* _To be done_:
Your task is to copy every line of this material exactly.

------ Data

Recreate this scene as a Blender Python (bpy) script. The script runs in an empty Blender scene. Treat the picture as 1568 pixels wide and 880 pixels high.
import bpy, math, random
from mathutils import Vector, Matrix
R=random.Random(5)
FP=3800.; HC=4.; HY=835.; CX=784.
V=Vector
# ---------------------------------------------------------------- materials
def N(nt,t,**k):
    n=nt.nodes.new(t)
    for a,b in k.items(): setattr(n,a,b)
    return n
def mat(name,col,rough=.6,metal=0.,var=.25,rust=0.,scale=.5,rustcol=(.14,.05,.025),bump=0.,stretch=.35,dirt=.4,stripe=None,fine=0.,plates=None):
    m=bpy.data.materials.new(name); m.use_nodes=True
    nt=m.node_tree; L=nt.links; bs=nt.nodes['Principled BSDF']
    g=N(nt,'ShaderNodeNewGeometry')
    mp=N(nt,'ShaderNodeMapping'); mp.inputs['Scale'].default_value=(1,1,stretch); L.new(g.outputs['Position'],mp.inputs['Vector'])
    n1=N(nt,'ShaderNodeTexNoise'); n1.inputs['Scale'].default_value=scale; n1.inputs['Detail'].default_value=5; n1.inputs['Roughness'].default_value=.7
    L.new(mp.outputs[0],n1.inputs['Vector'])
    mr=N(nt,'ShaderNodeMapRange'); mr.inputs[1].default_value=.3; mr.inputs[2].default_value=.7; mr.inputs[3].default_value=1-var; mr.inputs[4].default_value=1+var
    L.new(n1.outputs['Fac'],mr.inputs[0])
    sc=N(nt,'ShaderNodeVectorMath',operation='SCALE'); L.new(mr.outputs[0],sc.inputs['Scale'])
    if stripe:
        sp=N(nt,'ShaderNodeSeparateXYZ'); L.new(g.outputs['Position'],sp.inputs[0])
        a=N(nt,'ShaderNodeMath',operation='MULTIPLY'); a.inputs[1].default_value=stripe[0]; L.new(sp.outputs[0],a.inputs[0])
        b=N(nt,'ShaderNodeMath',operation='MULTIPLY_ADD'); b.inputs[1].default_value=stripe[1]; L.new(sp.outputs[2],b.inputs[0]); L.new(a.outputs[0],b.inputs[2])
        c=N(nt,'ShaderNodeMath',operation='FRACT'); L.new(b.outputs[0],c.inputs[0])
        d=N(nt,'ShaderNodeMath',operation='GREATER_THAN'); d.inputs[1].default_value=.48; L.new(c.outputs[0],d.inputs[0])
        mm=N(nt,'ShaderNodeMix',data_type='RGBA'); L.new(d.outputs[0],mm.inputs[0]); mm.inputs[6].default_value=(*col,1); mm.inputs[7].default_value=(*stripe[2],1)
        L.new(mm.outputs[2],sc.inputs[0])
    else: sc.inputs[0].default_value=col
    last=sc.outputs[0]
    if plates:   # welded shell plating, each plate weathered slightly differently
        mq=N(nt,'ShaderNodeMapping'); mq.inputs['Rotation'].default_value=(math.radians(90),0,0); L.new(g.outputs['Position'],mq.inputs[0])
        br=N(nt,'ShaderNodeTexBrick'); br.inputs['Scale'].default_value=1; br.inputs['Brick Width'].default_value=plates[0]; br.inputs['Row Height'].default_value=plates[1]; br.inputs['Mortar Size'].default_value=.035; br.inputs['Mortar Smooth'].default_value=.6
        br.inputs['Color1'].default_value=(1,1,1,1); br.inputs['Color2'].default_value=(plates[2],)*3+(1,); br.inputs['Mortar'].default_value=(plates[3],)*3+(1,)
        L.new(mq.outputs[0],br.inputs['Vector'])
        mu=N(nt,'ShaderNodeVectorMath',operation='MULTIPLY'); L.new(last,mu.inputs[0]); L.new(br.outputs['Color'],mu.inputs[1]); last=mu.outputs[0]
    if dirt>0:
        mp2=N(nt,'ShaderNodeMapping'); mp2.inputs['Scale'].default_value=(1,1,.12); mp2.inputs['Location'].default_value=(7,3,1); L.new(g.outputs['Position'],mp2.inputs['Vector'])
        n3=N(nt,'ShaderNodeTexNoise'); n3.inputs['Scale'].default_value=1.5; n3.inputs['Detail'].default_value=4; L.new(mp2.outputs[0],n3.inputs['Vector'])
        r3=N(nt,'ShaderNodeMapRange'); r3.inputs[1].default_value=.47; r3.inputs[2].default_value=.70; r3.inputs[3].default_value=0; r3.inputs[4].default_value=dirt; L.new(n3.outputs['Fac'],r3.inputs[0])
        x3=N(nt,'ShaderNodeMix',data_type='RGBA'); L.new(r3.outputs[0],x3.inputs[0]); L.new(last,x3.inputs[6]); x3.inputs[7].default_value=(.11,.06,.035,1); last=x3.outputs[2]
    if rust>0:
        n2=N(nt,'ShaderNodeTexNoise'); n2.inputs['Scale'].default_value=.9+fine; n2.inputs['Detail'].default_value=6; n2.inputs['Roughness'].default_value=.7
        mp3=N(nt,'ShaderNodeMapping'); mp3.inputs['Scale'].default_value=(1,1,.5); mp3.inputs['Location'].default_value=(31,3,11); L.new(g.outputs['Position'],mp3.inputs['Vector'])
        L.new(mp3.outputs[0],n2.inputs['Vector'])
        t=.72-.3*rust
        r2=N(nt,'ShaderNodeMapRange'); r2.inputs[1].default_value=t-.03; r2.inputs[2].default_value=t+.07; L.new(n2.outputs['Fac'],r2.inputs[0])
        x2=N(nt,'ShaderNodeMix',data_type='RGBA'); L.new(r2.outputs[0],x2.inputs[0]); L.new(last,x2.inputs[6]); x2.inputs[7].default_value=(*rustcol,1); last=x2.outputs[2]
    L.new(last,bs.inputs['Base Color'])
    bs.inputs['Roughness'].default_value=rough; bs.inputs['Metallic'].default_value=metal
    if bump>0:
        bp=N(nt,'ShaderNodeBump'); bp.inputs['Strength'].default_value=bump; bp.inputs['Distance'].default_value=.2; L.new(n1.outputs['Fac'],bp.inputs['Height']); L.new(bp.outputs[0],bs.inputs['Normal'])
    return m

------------

* _Task answer_:
Recreate this scene as a Blender Python (bpy) script. The script runs in an empty Blender scene. Treat the picture as 1568 pixels wide and 880 pixels high.
import bpy, math, random
from mathutils import Vector, Matrix
R=random.Random(5)
FP=3800.; HC=4.; HY=835.; CX=784.
V=Vector
# ---------------------------------------------------------------- materials
def N(nt,t,**k):
    n=nt.nodes.new(t)
    for a,b in k.items(): setattr(n,a,b)
    return n
def mat(name,col,rough=.6,metal=0.,var=.25,rust=0.,scale=.5,rustcol=(.14,.05,.025),bump=0.,stretch=.35,dirt=.4,stripe=None,fine=0.,plates=None):
    m=bpy.data.materials.new(name); m.use_nodes=True
    nt=m.node_tree; L=nt.links; bs=nt.nodes['Principled BSDF']
    g=N(nt,'ShaderNodeNewGeometry')
    mp=N(nt,'ShaderNodeMapping'); mp.inputs['Scale'].default_value=(1,1,stretch); L.new(g.outputs['Position'],mp.inputs['Vector'])
    n1=N(nt,'ShaderNodeTexNoise'); n1.inputs['Scale'].default_value=scale; n1.inputs['Detail'].default_value=5; n1.inputs['Roughness'].default_value=.7
    L.new(mp.outputs[0],n1.inputs['Vector'])
    mr=N(nt,'ShaderNodeMapRange'); mr.inputs[1].default_value=.3; mr.inputs[2].default_value=.7; mr.inputs[3].default_value=1-var; mr.inputs[4].default_value=1+var
    L.new(n1.outputs['Fac'],mr.inputs[0])
    sc=N(nt,'ShaderNodeVectorMath',operation='SCALE'); L.new(mr.outputs[0],sc.inputs['Scale'])
    if stripe:
        sp=N(nt,'ShaderNodeSeparateXYZ'); L.new(g.outputs['Position'],sp.inputs[0])
        a=N(nt,'ShaderNodeMath',operation='MULTIPLY'); a.inputs[1].default_value=stripe[0]; L.new(sp.outputs[0],a.inputs[0])
        b=N(nt,'ShaderNodeMath',operation='MULTIPLY_ADD'); b.inputs[1].default_value=stripe[1]; L.new(sp.outputs[2],b.inputs[0]); L.new(a.outputs[0],b.inputs[2])
        c=N(nt,'ShaderNodeMath',operation='FRACT'); L.new(b.outputs[0],c.inputs[0])
        d=N(nt,'ShaderNodeMath',operation='GREATER_THAN'); d.inputs[1].default_value=.48; L.new(c.outputs[0],d.inputs[0])
        mm=N(nt,'ShaderNodeMix',data_type='RGBA'); L.new(d.outputs[0],mm.inputs[0]); mm.inputs[6].default_value=(*col,1); mm.inputs[7].default_value=(*stripe[2],1)
        L.new(mm.outputs[2],sc.inputs[0])
    else: sc.inputs[0].default_value=col
    last=sc.outputs[0]
    if plates:   # welded shell plating, each plate weathered slightly differently
        mq=N(nt,'ShaderNodeMapping'); mq.inputs['Rotation'].default_value=(math.radians(90),0,0); L.new(g.outputs['Position'],mq.inputs[0])
        br=N(nt,'ShaderNodeTexBrick'); br.inputs['Scale'].default_value=1; br.inputs['Brick Width'].default_value=plates[0]; br.inputs['Row Height'].default_value=plates[1]; br.inputs['Mortar Size'].default_value=.035; br.inputs['Mortar Smooth'].default_value=.6
        br.inputs['Color1'].default_value=(1,1,1,1); br.inputs['Color2'].default_value=(plates[2],)*3+(1,); br.inputs['Mortar'].default_value=(plates[3],)*3+(1,)
        L.new(mq.outputs[0],br.inputs['Vector'])
        mu=N(nt,'ShaderNodeVectorMath',operation='MULTIPLY'); L.new(last,mu.inputs[0]); L.new(br.outputs['Color'],mu.inputs[1]); last=mu.outputs[0]
    if dirt>0:
        mp2=N(nt,'ShaderNodeMapping'); mp2.inputs['Scale'].default_value=(1,1,.12); mp2.inputs['Location'].default_value=(7,3,1); L.new(g.outputs['Position'],mp2.inputs['Vector'])
        n3=N(nt,'ShaderNodeTexNoise'); n3.inputs['Scale'].default_value=1.5; n3.inputs['Detail'].default_value=4; L.new(mp2.outputs[0],n3.inputs['Vector'])
        r3=N(nt,'ShaderNodeMapRange'); r3.inputs[1].default_value=.47; r3.inputs[2].default_value=.70; r3.inputs[3].default_value=0; r3.inputs[4].default_value=dirt; L.new(n3.outputs['Fac'],r3.inputs[0])
        x3=N(nt,'ShaderNodeMix',data_type='RGBA'); L.new(r3.outputs[0],x3.inputs[0]); L.new(last,x3.inputs[6]); x3.inputs[7].default_value=(.11,.06,.035,1); last=x3.outputs[2]
    if rust>0:
        n2=N(nt,'ShaderNodeTexNoise'); n2.inputs['Scale'].default_value=.9+fine; n2.inputs['Detail'].default_value=6; n2.inputs['Roughness'].default_value=.7
        mp3=N(nt,'ShaderNodeMapping'); mp3.inputs['Scale'].default_value=(1,1,.5); mp3.inputs['Location'].default_value=(31,3,11); L.new(g.outputs['Position'],mp3.inputs['Vector'])
        L.new(mp3.outputs[0],n2.inputs['Vector'])
        t=.72-.3*rust
        r2=N(nt,'ShaderNodeMapRange'); r2.inputs[1].default_value=t-.03; r2.inputs[2].default_value=t+.07; L.new(n2.outputs['Fac'],r2.inputs[0])
        x2=N(nt,'ShaderNodeMix',data_type='RGBA'); L.new(r2.outputs[0],x2.inputs[0]); L.new(last,x2.inputs[6]); x2.inputs[7].default_value=(*rustcol,1); last=x2.outputs[2]
    L.new(last,bs.inputs['Base Color'])
    bs.inputs['Roughness'].default_value=rough; bs.inputs['Metallic'].default_value=metal
    if bump>0:
        bp=N(nt,'ShaderNodeBump'); bp.inputs['Strength'].default_value=bump; bp.inputs['Distance'].default_value=.2; L.new(n1.outputs['Fac'],bp.inputs['Height']); L.new(bp.outputs[0],bs.inputs['Normal'])
    return m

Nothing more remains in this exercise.